The climate editor at The New York Times believes that even when you’re trying to save the world, some journalistic competition is a good thing.
Hannah Fairfield (pictured right, with Al Gore), told Press Gazette why the paper is mixing live events into its climate coverage and how that works financially.
And she explained how she went from leading the Times’ graphics work to its climate change coverage five years ago.
New York Times ‘Climate Hub’
For ten days last year The New York Times hosted a “Climate Hub” at the COP26 UN climate conference in Glasgow, holding more than 70 events including film screenings, speeches, panels and performances.
Events have become a theme: following an inaugural three-day “Climate Forward Conversations” event in London earlier this year, another two such “conversations” series are due in New York on 20 September and Sharm el Sheikh in November for COP27.
Why is the NYT going to far-off cities to run events about climate?
“Our events seek to expose tensions in the climate debate and bring diverse perspectives to the stage,” Fairfield told Press Gazette in an email interview.
“The engaging conversations, serendipitous encounters and curated performance space at our ten-day Climate Hub last year was an example of the alchemy The New York Times can create to engage with new communities.”
Today: New York Times Climate Hub @nytclimate #COP26 pic.twitter.com/59F6RTanEW
— Henry Hepburn (@Henry_Hepburn) November 5, 2021
Unlike some of The New York Times’ other recent experiments, the climate events aren’t a bid for revenue – although sponsorships help fund their production.
[Read more: Oscars, CGI and Jonathan Pie – Inside The New York Times’ award-winning Opinion Video department]
“The purpose of our climate events is to bring readers closer to our climate reporting,” said Fairfield.
“Our sponsors help to fund the production of our events, which are curated to a high standard and broadcast live online to reach readers around the world.”
In Glasgow, those sponsors included Siemens Energy and Morgan Stanley; the new events are funded by the latter corporation alongside Google.
“As journalists, it’s our role to help explain the abstraction of climate science in the pages of our report through storytelling and the theatre of live events.”

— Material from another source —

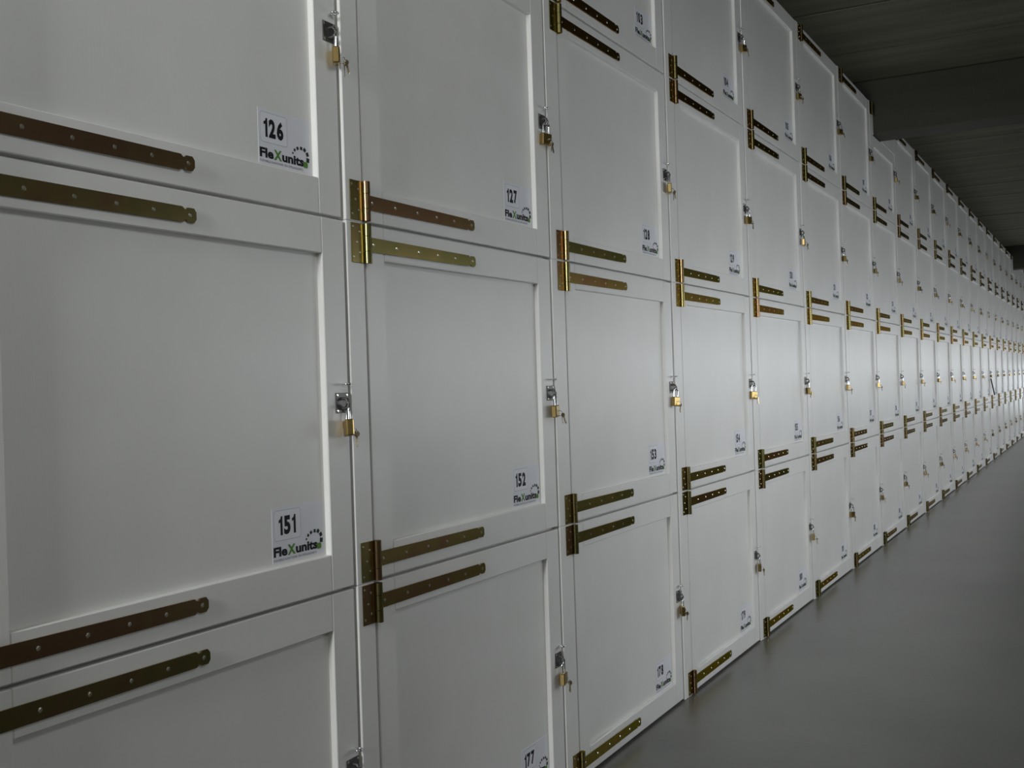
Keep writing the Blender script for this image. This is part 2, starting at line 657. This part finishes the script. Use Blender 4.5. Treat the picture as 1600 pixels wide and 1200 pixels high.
def hasp_meshes():
    out = {}
    bm = bmesh.new()
    box(bm, 1.113, 1.167, -.003, 0, .474, .528, .001)
    out['hasp'] = finish(bm, 'hasp', M['steel'])
    bm = bmesh.new()
    for x in (1.119, 1.161):
        for z in (.480, .522):
            dome(bm, x, -.003, z, .0042, .0016)
    out['screws'] = finish(bm, 'screws', M['screw'])
    bm = bmesh.new()
    pts = [(1.140, 0, .512)]
    for k in range(9):
        a = math.pi / 2 - math.pi * k / 8
        pts.append((1.140, -.012 - .012 * math.cos(a), .499 + .013 * math.sin(a)))
    pts.append((1.140, 0, .486))
    tube(bm, pts, .0042, 8)
    out['staple'] = finish(bm, 'staple', M['steel'], True)
    bm = bmesh.new()
    tube(bm, [(1.146, 0, .551), (1.146, -.008, .551)], .003, 8)
    ring = [(1.146 + .011 * math.cos(k * math.pi / 8), -.017 + .010 * math.sin(k * math.pi / 8), .551) for k in range(16)]
    tube(bm, ring, .0028, 6, closed=True)
    out['screw_eye'] = finish(bm, 'screw_eye', M['chrome'], True)
    return out


PM = hasp_meshes()


def padlock_meshes():
    """origin where the shackle hangs from the staple; lock faces -y."""
    out = {}
    bm = bmesh.new()
    box(bm, -.0235, .0235, -.010, .010, -.083, -.039, .003)
    out['body'] = finish(bm, 'body', M['brass'])
    bm = bmesh.new()
    pts = [(-.015, 0, -.041), (-.015, 0, -.014)]
    for k in range(1, 8):
        a = math.pi - math.pi * k / 8
        pts.append((.015 * math.cos(a), 0, -.014 + .015 * math.sin(a)))
    pts += [(.015, 0, -.014), (.015, 0, -.041)]
    tube(bm, pts, .0040, 8)
    out['shackle'] = finish(bm, 'shackle', M['chrome'], True)
    bm = bmesh.new()
    ring = [(.006 + .001 * math.sin(k), -.014 - .009 * math.cos(k * math.pi / 6), -.070 + .010 * math.sin(k * math.pi / 6)) for k in range(12)]
    tube(bm, ring, .0013, 5, closed=True)
    out['key_ring'] = finish(bm, 'key_ring', M['chrome'], True)
    bm = bmesh.new()
    bow = [(.0085 * math.cos(k * math.pi / 5), -.010 + .0085 * math.sin(k * math.pi / 5)) for k in range(10)]
    prism_xz(bm, bow, .001, -.001)
    blade = [(-.003, -.017), (.003, -.017), (.003, -.040), (.0, -.044), (-.003, -.040), (-.0015, -.034), (-.003, -.031), (-.0018, -.027), (-.003, -.024)]
    prism_xz(bm, blade[::-1], .0009, -.0009)
    out['key'] = finish(bm, 'key', M['key'])
    return out


KM = padlock_meshes()

ROW_WORD = ['top row', 'second row from the top', 'second row from the floor', 'bottom row']
ORD = ['', 'first', 'second', 'third', 'fourth', 'fifth', 'sixth', 'seventh', 'eighth', 'ninth', 'tenth', 'eleventh', 'twelfth', 'thirteenth',
       'fourteenth', 'fifteenth', 'sixteenth', 'seventeenth', 'eighteenth', 'nineteenth', 'twentieth', 'twenty-first', 'twenty-second',
       'twenty-third', 'twenty-fourth', 'twenty-fifth']

DOORS = {}
for r, (za, zb) in enumerate(ROWZ):
    DOORS[r] = door_meshes(zb - za, 0.010 if r == 3 else GAP)
SHORT_H = BEAM_Z - .012 - ROWZ[0][0]
DOORS['short'] = door_meshes(SHORT_H)
POST = {}
BODY = {}


def post_mesh(h, w):
    k = (round(h, 3), round(w, 3))
    if k not in POST:
        bm = bmesh.new()
        box(bm, -w, -.0045, 0, TH + .004, .0004, h - .0004, .0022)
        POST[k] = finish(bm, 'post', M['paint'])
    return POST[k]


def body_mesh(h, w):
    k = (round(h, 3), round(w, 3))
    if k not in BODY:
        bm = bmesh.new()
        # open fronted carcass: two sides, top, bottom, back, with a front frame behind the door
        t = .018
        y0, y1 = TH + .005, .95
        xa, xb = -w, DW + .0095
        box(bm, xa, xa + t, y0, y1, .0005, h - .0005)
        box(bm, xb - t, xb, y0, y1, .0005, h - .0005)
        box(bm, xa + t, xb - t, y0, y1, .0005, t)
        box(bm, xa + t, xb - t, y0, y1, h - t, h - .0005)
        box(bm, xa + t, xb - t, y1 - .01, y1, t, h - t)
        box(bm, xa + t, .03, y0, y0 + .02, t, h - t)
        box(bm, DW - .03, xb - t, y0, y0 + .02, t, h - t)
        BODY[k] = finish(bm, 'body', M['paint'])
    return BODY[k]


def build_locker(r, c):
    x0, x1 = COLX[c], COLX[c + 1]
    za, zb = ROWZ[r]
    h = zb - za
    w = x0 - (COLX[c - 1] + DW + .011) if c > 1 else .09
    num = 101 + 25 * r + (c - 1)
    short = (r == 0 and c in (8, 20))
    e = bpy.data.objects.new('locker', None)
    e.empty_display_size = .1
    e.location = (x0, 0, za)
    C.objects.link(e)
    if c <= 7:
        lab = 'white panelled locker numbered %d, %s, %s column from the left' % (num, ROW_WORD[r], ORD[c])
    else:
        lab = 'white panelled locker, %s, %s column from the left' % (ROW_WORD[r], ORD[c])
    if short:
        lab = 'white locker cut down under the %s beam, %s, %s column' % ('near' if c == 8 else 'far', ROW_WORD[r], ORD[c])
    tag(e, lab, 'locker', 'white lockers stacked four high')
    bh = SHORT_H if short else h
    link('body', body_mesh(bh, w), e)
    link('post', post_mesh(h, w), e)
    dm = DOORS['short' if short else r]
    rnd = random.Random(num * 31)
    dy = rnd.uniform(0, .0022)
    ry = rnd.uniform(-.0010, .0010)
    rz = rnd.uniform(0, .0035)
    if num == 126:
        rz = .0055
    d = link('door', dm['door'], e, (0, dy, 0), (0, ry * .6, rz))
    for nm, k in (('stile', 'stile_a'), ('stile', 'stile_b'), ('rail', 'rail_a'), ('rail', 'rail_b')):
        link(nm, dm[k], d)
    # hinges
    add_hinge(e, .001 if r < 3 else .004)
    if short:
        add_hinge(e, h - HIN - .001, strap=False)
    else:
        add_hinge(e, h - HIN - .001)
    # sticker, with the door's own tilt
    s = link('number_sticker', SM['number_sticker'], e, (0, dy, 0), (0, ry * .6, rz))
    link('plate_outline', SM['plate_outline'], s)
    link('number_plate', SM['number_plate'], s)
    link('locker_number', number_mesh(num), s)
    for nm in ('logo_lettering', 'logo_lettering_end', 'green_letter', 'logo_squares', 'logo_leaf', 'tagline'):
        link(nm.replace('_end', ''), SM[nm], s)
    # hasp
    hz = 0.0 if not short else 0.0
    hs = link('hasp', PM['hasp'], e, (0, dy, hz), (0, 0, rz))
    link('screws', PM['screws'], hs)['kind'] = 'stuff'
    link('staple', PM['staple'], hs)
    link('screw_eye', PM['screw_eye'], e, (0, dy, hz), (0, 0, rz))
    # filler boards either side of a beam
    if short:
        b0, b1 = BEAMS[1] if c == 8 else BEAMS[2]
        for a, b in ((x0 + .003, b0 - .004), (b1 + .004, x0 + DW + .006)):
            if b - a > .02:
                bm = bmesh.new()
                box(bm, a - x0, b - x0, 0, TH, BEAM_Z - .006 - za, h - .001, .002)
                part('filler_board', bm, M['paint'], e)
    # padlock, a thing of its own hanging in the staple
    p = bpy.data.objects.new('padlock', None)
    p.empty_display_size = .03
    p.location = (x0 + 1.140, -.0165, za + .4985 - .004)
    p.rotation_euler = (0, rnd.uniform(-.10, .10), rnd.uniform(-.5, .5))
    if num == 151:
        p.rotation_euler = (.0, .12, .85)
    if num == 126:
        p.rotation_euler = (.0, -.05, .6)
    C.objects.link(p)
    if c <= 7:
        lab = 'brass padlock with keys on locker %d, %s, %s column' % (num, ROW_WORD[r], ORD[c])
    else:
        lab = 'small brass padlock on the %s column, %s' % (ORD[c], ROW_WORD[r])
    tag(p, lab, 'padlock', 'brass padlocks hanging on the locker doors')
    link('body', KM['body'], p)
    link('shackle', KM['shackle'], p)
    if c <= 14:
        link('key_ring', KM['key_ring'], p)
        a = rnd.uniform(.0, .5)
        link('key', KM['key'], p, (.008, -.0230, -.068), (.05, a - .1, rnd.uniform(.6, 1.4)))
        link('key', KM['key'], p, (.008, -.0205, -.070), (-.05, -a * .8, rnd.uniform(-.4, .5)))


for r in range(4):
    for c in range(1, 26):
        build_locker(r, c)

# cord hanging across a far door
bm = bmesh.new()  # frame for the added far opening, out of view
tube(bm, [(0, 0, 0), (.14, 0, -.065), (.30, 0, -.145), (.44, 0, -.215), (.56, 0, -.275)], .011, 6)
o = link('cord', finish(bm, 'cord', M['cord'], True), None, (17.64, -.020, 1.372))
tag(o, 'thin dark cord slanting across a far locker door below its padlock', 'cord')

https://twitter.com/Nicolette_mck/status/1459204730434068480
From editing graphics to editing climate
Before taking over the paper’s climate beat in 2017, Fairfield was its graphics editor in a role in which, she said, she had “great fortune to work on a lot of amazing climate and environment stories”.
The journalist, who holds degrees in geoscience and environmental science, added that graphics “hold so much visual and explanatory power.
“I really wanted to help people understand the world around them, and how it is changing. When the opportunity to lead a new desk at The New York Times opened up, I raised my hand for it because it seemed like the perfect combination of science, policy and visual storytelling.
“And I was lucky that the newsroom leadership wanted to give me a chance to build a desk with a strong emphasis on visuals.”
The fruits of this effort have included recent features on a “megastorm” due to hit California and the weather systems created by wildfires.
Fairfield said “more than five years in, I’m even more optimistic than I was when we began… climate stories are everywhere, and readers are eager for them.”
Like the planet, competition is hotting up
The New York Times isn’t the only publication to have invested in its climate coverage in recent years.
The Washington Post has hired journalists specifically for climate coverage. The UK’s Daily Express under editor Gary Jones has sought to appeal to an untapped appetite among conservative readers for environmental conservation. And Sky News introduced a daily climate show for COP26 – although it has since moved the programme to weekends.
Given the nature of the subject, one might assume all coverage is good. But did Fairfield and her reporters still have a traditional sense of competition for stories with their peers?
“Old-fashioned journalistic competition is a great incentive to do great work.
“Yes, we absolutely like to get scoops, like a recent one from Lisa Friedman on Biden appointing [former Bill Clinton Chief of Staff] John Podesta to be his new domestic climate leader.
“And when other news organisations get scoops, we congratulate them, and then we work harder.”
Fairfield noted that it wasn’t just at the Times that reporting had become more visual, citing Vox‘s “gorgeous piece on supertrees and climate” and The Washington Post’s “stunning” article on California wildfires.
“When other news organisations hire more reporters to cover climate issues, I celebrate because it means that we — and by we, I mean climate journalists — are changing newsrooms and having an impact.”